The latest ESP32 Version of uLisp now supports PSRAM


#1

The latest release of the ESP32 Version of uLisp, Release 4.6b, now lets you take advantage of the PSRAM (pseudo-static RAM) available on many ESP32 boards, allowing you to run larger Lisp programs, handle massive arrays, or process large text files.

For example, the following recommended boards include 2 Mbytes of PSRAM that you can now use with the latest ESP32 release of uLisp to give 260000 objects of workspace, nearly 30 times as much as with the standard RAM:

In most board configuations on the Arduino IDE the PSRAM is enabled by default, but if you prefer to run uLisp in the standard RAM, as on previous releases, set PSRAM to Disabled on the Tools menu before uploading uLisp.
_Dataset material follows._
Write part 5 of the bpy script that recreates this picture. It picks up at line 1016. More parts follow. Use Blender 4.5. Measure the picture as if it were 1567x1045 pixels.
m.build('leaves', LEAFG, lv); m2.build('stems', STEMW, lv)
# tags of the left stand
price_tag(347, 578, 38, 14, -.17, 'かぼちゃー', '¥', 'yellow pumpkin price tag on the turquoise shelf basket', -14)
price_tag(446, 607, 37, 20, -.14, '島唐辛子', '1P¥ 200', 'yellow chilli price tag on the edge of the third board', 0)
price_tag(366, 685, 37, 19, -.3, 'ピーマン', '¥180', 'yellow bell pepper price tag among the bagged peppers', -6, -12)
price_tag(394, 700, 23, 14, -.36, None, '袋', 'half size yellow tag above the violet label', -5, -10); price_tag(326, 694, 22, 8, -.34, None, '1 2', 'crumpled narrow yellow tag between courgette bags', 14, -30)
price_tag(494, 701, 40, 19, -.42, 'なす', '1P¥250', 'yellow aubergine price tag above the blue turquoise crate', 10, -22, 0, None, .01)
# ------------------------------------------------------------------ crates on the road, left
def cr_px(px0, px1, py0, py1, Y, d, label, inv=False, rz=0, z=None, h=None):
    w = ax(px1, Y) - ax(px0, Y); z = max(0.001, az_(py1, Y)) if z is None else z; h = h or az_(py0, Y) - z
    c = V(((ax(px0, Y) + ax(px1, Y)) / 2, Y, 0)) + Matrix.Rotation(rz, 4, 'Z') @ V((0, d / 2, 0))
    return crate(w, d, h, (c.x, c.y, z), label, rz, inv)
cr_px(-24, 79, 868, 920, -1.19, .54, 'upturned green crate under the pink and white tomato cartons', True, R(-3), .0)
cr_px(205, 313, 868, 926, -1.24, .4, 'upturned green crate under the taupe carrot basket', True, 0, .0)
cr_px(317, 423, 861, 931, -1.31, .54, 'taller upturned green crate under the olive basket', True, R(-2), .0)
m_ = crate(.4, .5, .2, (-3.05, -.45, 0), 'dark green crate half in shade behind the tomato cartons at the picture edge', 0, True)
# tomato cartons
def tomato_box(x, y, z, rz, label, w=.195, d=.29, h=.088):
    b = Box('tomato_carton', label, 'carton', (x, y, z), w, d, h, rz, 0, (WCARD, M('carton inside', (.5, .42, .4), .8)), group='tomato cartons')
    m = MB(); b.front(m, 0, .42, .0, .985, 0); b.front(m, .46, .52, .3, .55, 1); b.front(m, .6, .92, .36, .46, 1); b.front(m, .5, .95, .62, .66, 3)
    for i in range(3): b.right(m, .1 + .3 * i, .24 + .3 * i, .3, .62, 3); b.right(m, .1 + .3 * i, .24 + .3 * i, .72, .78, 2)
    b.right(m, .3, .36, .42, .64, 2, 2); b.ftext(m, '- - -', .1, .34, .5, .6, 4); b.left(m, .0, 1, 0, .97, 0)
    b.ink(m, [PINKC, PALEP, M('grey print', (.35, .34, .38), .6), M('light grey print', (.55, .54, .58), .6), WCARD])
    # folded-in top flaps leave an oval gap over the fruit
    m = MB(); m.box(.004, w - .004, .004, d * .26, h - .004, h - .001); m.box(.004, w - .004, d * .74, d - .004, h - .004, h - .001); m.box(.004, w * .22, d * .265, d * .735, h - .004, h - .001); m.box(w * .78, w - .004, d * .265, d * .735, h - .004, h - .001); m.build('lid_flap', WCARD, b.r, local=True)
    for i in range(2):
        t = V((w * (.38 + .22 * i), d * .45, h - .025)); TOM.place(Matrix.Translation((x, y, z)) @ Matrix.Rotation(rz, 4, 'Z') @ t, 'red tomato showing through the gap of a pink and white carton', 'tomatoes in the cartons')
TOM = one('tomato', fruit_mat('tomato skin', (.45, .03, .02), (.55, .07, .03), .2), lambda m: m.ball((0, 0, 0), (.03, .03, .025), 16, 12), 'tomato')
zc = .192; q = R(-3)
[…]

The following table shows the difference in performance for a typical ESP32 board, the Adafruit ESP32 Feather V2 (using ESP32 Core 2.0.12):

Option Objects GC time Tak Q2
PSRAM Enabled 260000 162 ms 7.9 s 20.9 s
PSRAM Disabled 9500 462 µs 6.0 s 16.8 s

The most significant difference is that with the larger workspace garbage collections take longer, but they will of course occur less frequently.

For details of the Tak and Q2 benchmarks see: Benchmarks.

For information about the implementation see: Extended RAM.

Thanks to @Kaef for his original work on supporting PSRAM.


Arduino GIGA R1
Ulisp-2.4-esp with 4 MByte PSRAM support
#2

I’ve updated the Performance infographic accordingly:

http://www.ulisp.com/show?36M3


#4

Since the garbage collector has to both mark and sweep, I think two GC benchmarks might be good:

One that marks nothing and sweeps the entire workspace:

(progn
  (mapc #'makunbound (globals))
  (gc))

And one that marks almost everything and sweeps nothing:

(let* ((n 129900)
       ; replace with WORKSPACESIZE/2 minus some buffer
       (dummy (make-array n)))
       ; use up a lot of memory
  (gc))

#5

Good point. Garbage collecting empty memory isn’t a very good test. I’ll think about how to automate that.


#6

On second thought, filling up the entire memory with a giant array would probably break the garbage collector instead of just stress it:

Since the arrays are a binary tree the garbage collector would be forced to recurse on the left side (car) of the tree, and blow the call stack.

Maybe a flat list would be better… just append a list onto itself until (room) is below some threshold…


#7

To test the recent PSRAM implementation I tried creating vast arrays, such as by running the Sieve benchmark on a large number, and the garbage collector seemed OK.